GIVEN REQUEST: Below is a listing; write it out exactly and drop any images from it.

DATA SHOWN:
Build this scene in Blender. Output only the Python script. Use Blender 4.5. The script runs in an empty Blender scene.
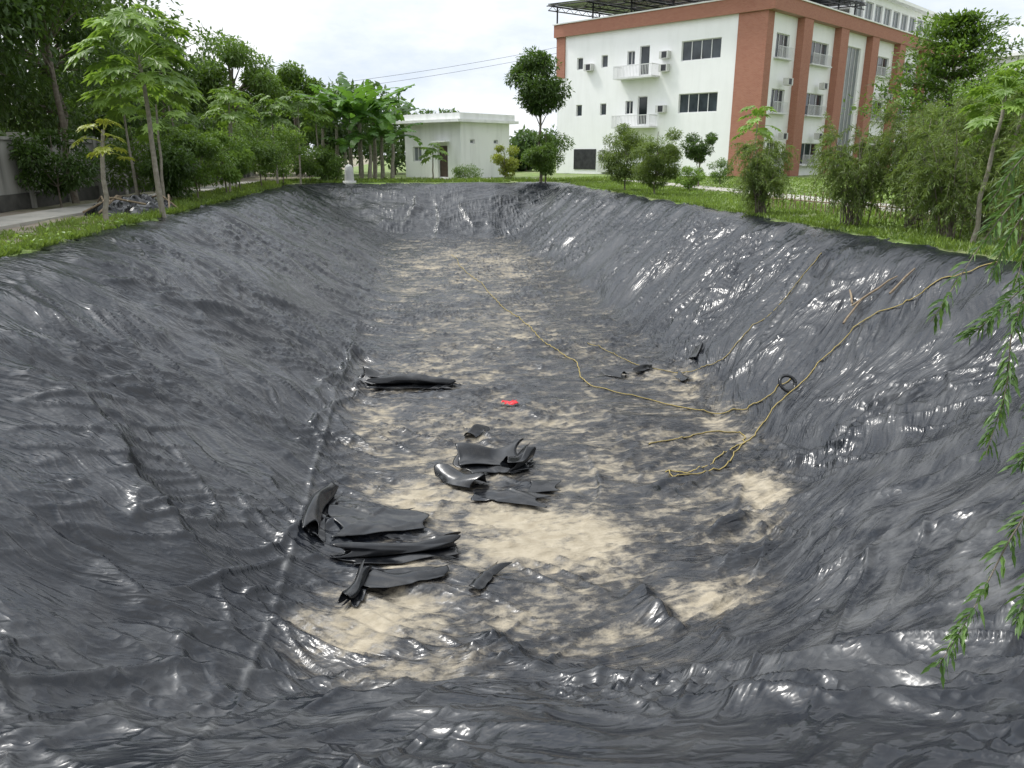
import bpy, math, random, numpy as np
from mathutils import Vector, Matrix
random.seed(7); RNG=np.random.default_rng(11)
H=1.7; PITCH=math.radians(16.6); YAW=math.radians(7.6)
scene=bpy.context.scene
scene.view_settings.view_transform='Standard'
scene.view_settings.look='None'; scene.view_settings.exposure=0

# ---------------------------------------------------------------- noise
_pr=np.random.default_rng(5)
PERM=_pr.permutation(256).astype(np.int32); PERM=np.concatenate([PERM,PERM])
ANG=_pr.uniform(0,2*np.pi,256); GX=np.cos(ANG); GY=np.sin(ANG)
def perlin(x,y,seed=0):
    x=np.asarray(x,float)+seed*17.37; y=np.asarray(y,float)+seed*9.73
    xi=np.floor(x).astype(np.int64); yi=np.floor(y).astype(np.int64)
    xf=x-xi; yf=y-yi
    u=xf*xf*xf*(xf*(xf*6-15)+10); v=yf*yf*yf*(yf*(yf*6-15)+10)
    def g(ix,iy,dx,dy):
        h=PERM[PERM[(ix+seed*31)&255]+(iy&255)]
        return GX[h]*dx+GY[h]*dy
    a=g(xi,yi,xf,yf); b=g(xi+1,yi,xf-1,yf); c=g(xi,yi+1,xf,yf-1); d=g(xi+1,yi+1,xf-1,yf-1)
    return ((a*(1-u)+b*u)*(1-v)+(c*(1-u)+d*u)*v)*1.5
def fbm(x,y,seed=0,o=4):
    r=0;a=1.;f=1.
    for i in range(o):
        r=r+a*perlin(x*f,y*f,seed+i*3); a*=.5; f*=2.03
    return r
# ---------------------------------------------------------------- pond shape
def tfield(X,Y):
    k=9.0
    wob=0.22*perlin(X*0+3.3,Y/7.0,2)+.05*perlin(X*0+1.3,Y/1.6,3)
    tl=(X+6.4+wob)/5.2; tr=(9.5-X+wob)/3.5; tn=(Y-0.3)/5.4; tf=(49.5-Y+.3*perlin(X/5,Y*0,4))/6.0
    td=1-((.847*X-.533*Y)+.66)/5.0
    s=0
    for q in (tl,tr,tn,tf,td): s=s+np.exp(-k*np.clip(q,-3,6))
    return -np.log(s)/k
def base(X,Y,t=None):
    if t is None: t=tfield(X,Y)
    q=22.
    sp=lambda a: np.logaddexp(0,q*a)/q
    z=-2.8*(sp(t)-sp(t-1))
    return z+(0.09*perlin(X/2.2,Y/2.2,8)+.04*perlin(X/.9,Y/.9,9))*np.exp(-(t/.12)**2)

FOLDS=[ # pts, height, width
 ([(-5.7,14.6),(-4.6,15.0),(-3.4,15.8),(-2.3,16.2)],.17,.11),
 ([(-5.2,18.0),(-3.8,18.5),(-2.2,19.8)],.10,.09),
 ([(-4.6,10.0),(-3.6,8.9),(-2.9,8.0),(-1.9,6.8)],.20,.26),
 ([(-3.6,7.0),(-2.4,6.4),(-1.3,6.0)],.12,.10),
 ([(-3.3,5.0),(-2.3,5.3),(-1.3,5.7),(-.3,5.9)],.11,.12),
 ([(-3.0,4.2),(-1.8,4.6),(-.5,4.9),(.6,5.2)],.11,.11),
 ([(-2.8,11.5),(-1.9,11.7),(-1.0,11.5)],.08,.09),
 ([(-1.9,13.2),(-1.5,15),(-1.4,17.5),(-1.5,21)],.10,.10),
 ([(-1.7,12.2),(-1.2,14),(-1.1,16)],.07,.07),
 ([(3.1,7.8),(3.7,8.2),(4.3,8.4)],.16,.10),
 ([(5.2,36.),(6.2,34.9),(7.2,33.6)],.22,.18),
 ([(2.3,7.1),(2.45,6.5),(2.5,6.0)],.14,.14),
 ([(.5,6.5),(.75,6.1),(1.0,5.5)],.11,.18),
 ([(.1,6.0),(.5,5.8),(1.1,5.7)],.07,.09),
 ([(1.0,5.6),(2.0,5.0),(3.1,4.6),(4.0,4.3),(5,4.2)],.17,.12),
 ([(1.2,5.1),(2.2,4.5),(3.3,4.1),(4.4,3.7)],.14,.10),
 ([(1.0,4.6),(2.0,4.2),(3.0,3.8),(4.4,3.3)],.14,.10),
 ([(3.6,6.2),(4.5,6.3),(5.5,6.0)],.12,.12),
 ([(4.2,7.4),(5.3,7.5),(6.6,7.2)],.12,.11),
 ([(4.6,8.6),(5.6,8.5),(6.8,8.0)],.10,.10),
 ([(5.0,9.8),(6.0,9.7),(7.4,9.2)],.11,.11),
 ([(6.1,13.6),(7.2,13.9),(8.4,14.2)],.08,.08),
 ([(6.2,17.0),(7.4,17.9),(8.6,18.6)],.11,.10),
 ([(6.2,21.0),(7.4,22.2),(8.7,23.2)],.11,.10),
 ([(1.9,8.2),(2.5,9.6),(2.7,11.0)],.05,.07),
 ([(-.6,17),(1.0,17.3),(2.6,16.8)],.06,.08),
 ([(0.2,22),(1.9,22.4),(3.6,21.8)],.07,.09),
 ([(-.3,44.5),(.4,46.4),(.6,48)],.14,.2),
 ([(3.8,44.3),(3.2,46.2),(3.4,48)],.14,.2),
 ([(1.5,43),(1.9,45.5),(1.7,48)],.10,.18),
]
def fold_h(X,Y):
    out=np.zeros_like(X)
    Xw=X+.16*perlin(X/.9,Y/.9,21)+.04*perlin(X/.3,Y/.3,22); Yw=Y+.16*perlin(X/.9,Y/.9,23)+.04*perlin(X/.3,Y/.3,24)
    for pts,h,w in FOLDS:
        P=np.array(pts,float)
        m=(X>P[:,0].min()-1)&(X<P[:,0].max()+1)&(Y>P[:,1].min()-1)&(Y<P[:,1].max()+1)
        if not m.any(): continue
        x=Xw[m];y=Yw[m]; best=np.full(x.shape,9.); sg=np.zeros(x.shape); par=np.zeros(x.shape)
        n=len(P)-1
        for i in range(n):
            a=P[i];d=P[i+1]-a;L2=(d**2).sum()
            t=np.clip(((x-a[0])*d[0]+(y-a[1])*d[1])/L2,0,1)
            dx=x-a[0]-t*d[0];dy=y-a[1]-t*d[1];dd=np.hypot(dx,dy)
            s=np.sign(d[0]*dy-d[1]*dx)
            k=dd<best; best=np.where(k,dd,best); sg=np.where(k,s,sg); par=np.where(k,(i+t)/n,par)
        env=np.clip(np.sin(np.pi*np.clip(par,.02,.98)),0,1)**.7
        ww=np.where(sg>0,w*.5,w*1.6)
        e=h*env*np.exp(-(best/ww)**1.4)
        tmp=out[m]; tmp=np.maximum(tmp,e); out[m]=tmp
    return out
def warpc(X,Y,t):
    floor=1/(1+np.exp(-(t-1.0)*14))
    skew=np.where(X<2,.28*(X-2),-.42*(X-2))*(1-floor)
    wx=.55*perlin(X/2.6,Y/2.6,31); wy=.50*perlin(X/2.0,Y/2.0,32)+.07*perlin(X/.55,Y/.55,30)
    return X+wx,Y+skew+wy,floor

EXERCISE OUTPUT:
Build this scene in Blender. Output only the Python script. Use Blender 4.5. The script runs in an empty Blender scene.
import bpy, math, random, numpy as np
from mathutils import Vector, Matrix
random.seed(7); RNG=np.random.default_rng(11)
H=1.7; PITCH=math.radians(16.6); YAW=math.radians(7.6)
scene=bpy.context.scene
scene.view_settings.view_transform='Standard'
scene.view_settings.look='None'; scene.view_settings.exposure=0

# ---------------------------------------------------------------- noise
_pr=np.random.default_rng(5)
PERM=_pr.permutation(256).astype(np.int32); PERM=np.concatenate([PERM,PERM])
ANG=_pr.uniform(0,2*np.pi,256); GX=np.cos(ANG); GY=np.sin(ANG)
def perlin(x,y,seed=0):
    x=np.asarray(x,float)+seed*17.37; y=np.asarray(y,float)+seed*9.73
    xi=np.floor(x).astype(np.int64); yi=np.floor(y).astype(np.int64)
    xf=x-xi; yf=y-yi
    u=xf*xf*xf*(xf*(xf*6-15)+10); v=yf*yf*yf*(yf*(yf*6-15)+10)
    def g(ix,iy,dx,dy):
        h=PERM[PERM[(ix+seed*31)&255]+(iy&255)]
        return GX[h]*dx+GY[h]*dy
    a=g(xi,yi,xf,yf); b=g(xi+1,yi,xf-1,yf); c=g(xi,yi+1,xf,yf-1); d=g(xi+1,yi+1,xf-1,yf-1)
    return ((a*(1-u)+b*u)*(1-v)+(c*(1-u)+d*u)*v)*1.5
def fbm(x,y,seed=0,o=4):
    r=0;a=1.;f=1.
    for i in range(o):
        r=r+a*perlin(x*f,y*f,seed+i*3); a*=.5; f*=2.03
    return r
# ---------------------------------------------------------------- pond shape
def tfield(X,Y):
    k=9.0
    wob=0.22*perlin(X*0+3.3,Y/7.0,2)+.05*perlin(X*0+1.3,Y/1.6,3)
    tl=(X+6.4+wob)/5.2; tr=(9.5-X+wob)/3.5; tn=(Y-0.3)/5.4; tf=(49.5-Y+.3*perlin(X/5,Y*0,4))/6.0
    td=1-((.847*X-.533*Y)+.66)/5.0
    s=0
    for q in (tl,tr,tn,tf,td): s=s+np.exp(-k*np.clip(q,-3,6))
    return -np.log(s)/k
def base(X,Y,t=None):
    if t is None: t=tfield(X,Y)
    q=22.
    sp=lambda a: np.logaddexp(0,q*a)/q
    z=-2.8*(sp(t)-sp(t-1))
    return z+(0.09*perlin(X/2.2,Y/2.2,8)+.04*perlin(X/.9,Y/.9,9))*np.exp(-(t/.12)**2)

FOLDS=[ # pts, height, width
 ([(-5.7,14.6),(-4.6,15.0),(-3.4,15.8),(-2.3,16.2)],.17,.11),
 ([(-5.2,18.0),(-3.8,18.5),(-2.2,19.8)],.10,.09),
 ([(-4.6,10.0),(-3.6,8.9),(-2.9,8.0),(-1.9,6.8)],.20,.26),
 ([(-3.6,7.0),(-2.4,6.4),(-1.3,6.0)],.12,.10),
 ([(-3.3,5.0),(-2.3,5.3),(-1.3,5.7),(-.3,5.9)],.11,.12),
 ([(-3.0,4.2),(-1.8,4.6),(-.5,4.9),(.6,5.2)],.11,.11),
 ([(-2.8,11.5),(-1.9,11.7),(-1.0,11.5)],.08,.09),
 ([(-1.9,13.2),(-1.5,15),(-1.4,17.5),(-1.5,21)],.10,.10),
 ([(-1.7,12.2),(-1.2,14),(-1.1,16)],.07,.07),
 ([(3.1,7.8),(3.7,8.2),(4.3,8.4)],.16,.10),
 ([(5.2,36.),(6.2,34.9),(7.2,33.6)],.22,.18),
 ([(2.3,7.1),(2.45,6.5),(2.5,6.0)],.14,.14),
 ([(.5,6.5),(.75,6.1),(1.0,5.5)],.11,.18),
 ([(.1,6.0),(.5,5.8),(1.1,5.7)],.07,.09),
 ([(1.0,5.6),(2.0,5.0),(3.1,4.6),(4.0,4.3),(5,4.2)],.17,.12),
 ([(1.2,5.1),(2.2,4.5),(3.3,4.1),(4.4,3.7)],.14,.10),
 ([(1.0,4.6),(2.0,4.2),(3.0,3.8),(4.4,3.3)],.14,.10),
 ([(3.6,6.2),(4.5,6.3),(5.5,6.0)],.12,.12),
 ([(4.2,7.4),(5.3,7.5),(6.6,7.2)],.12,.11),
 ([(4.6,8.6),(5.6,8.5),(6.8,8.0)],.10,.10),
 ([(5.0,9.8),(6.0,9.7),(7.4,9.2)],.11,.11),
 ([(6.1,13.6),(7.2,13.9),(8.4,14.2)],.08,.08),
 ([(6.2,17.0),(7.4,17.9),(8.6,18.6)],.11,.10),
 ([(6.2,21.0),(7.4,22.2),(8.7,23.2)],.11,.10),
 ([(1.9,8.2),(2.5,9.6),(2.7,11.0)],.05,.07),
 ([(-.6,17),(1.0,17.3),(2.6,16.8)],.06,.08),
 ([(0.2,22),(1.9,22.4),(3.6,21.8)],.07,.09),
 ([(-.3,44.5),(.4,46.4),(.6,48)],.14,.2),
 ([(3.8,44.3),(3.2,46.2),(3.4,48)],.14,.2),
 ([(1.5,43),(1.9,45.5),(1.7,48)],.10,.18),
]
def fold_h(X,Y):
    out=np.zeros_like(X)
    Xw=X+.16*perlin(X/.9,Y/.9,21)+.04*perlin(X/.3,Y/.3,22); Yw=Y+.16*perlin(X/.9,Y/.9,23)+.04*perlin(X/.3,Y/.3,24)
    for pts,h,w in FOLDS:
        P=np.array(pts,float)
        m=(X>P[:,0].min()-1)&(X<P[:,0].max()+1)&(Y>P[:,1].min()-1)&(Y<P[:,1].max()+1)
        if not m.any(): continue
        x=Xw[m];y=Yw[m]; best=np.full(x.shape,9.); sg=np.zeros(x.shape); par=np.zeros(x.shape)
        n=len(P)-1
        for i in range(n):
            a=P[i];d=P[i+1]-a;L2=(d**2).sum()
            t=np.clip(((x-a[0])*d[0]+(y-a[1])*d[1])/L2,0,1)
            dx=x-a[0]-t*d[0];dy=y-a[1]-t*d[1];dd=np.hypot(dx,dy)
            s=np.sign(d[0]*dy-d[1]*dx)
            k=dd<best; best=np.where(k,dd,best); sg=np.where(k,s,sg); par=np.where(k,(i+t)/n,par)
        env=np.clip(np.sin(np.pi*np.clip(par,.02,.98)),0,1)**.7
        ww=np.where(sg>0,w*.5,w*1.6)
        e=h*env*np.exp(-(best/ww)**1.4)
        tmp=out[m]; tmp=np.maximum(tmp,e); out[m]=tmp
    return out
def warpc(X,Y,t):
    floor=1/(1+np.exp(-(t-1.0)*14))
    skew=np.where(X<2,.28*(X-2),-.42*(X-2))*(1-floor)
    wx=.55*perlin(X/2.6,Y/2.6,31); wy=.50*perlin(X/2.0,Y/2.0,32)+.07*perlin(X/.55,Y/.55,30)
    return X+wx,Y+skew+wy,floor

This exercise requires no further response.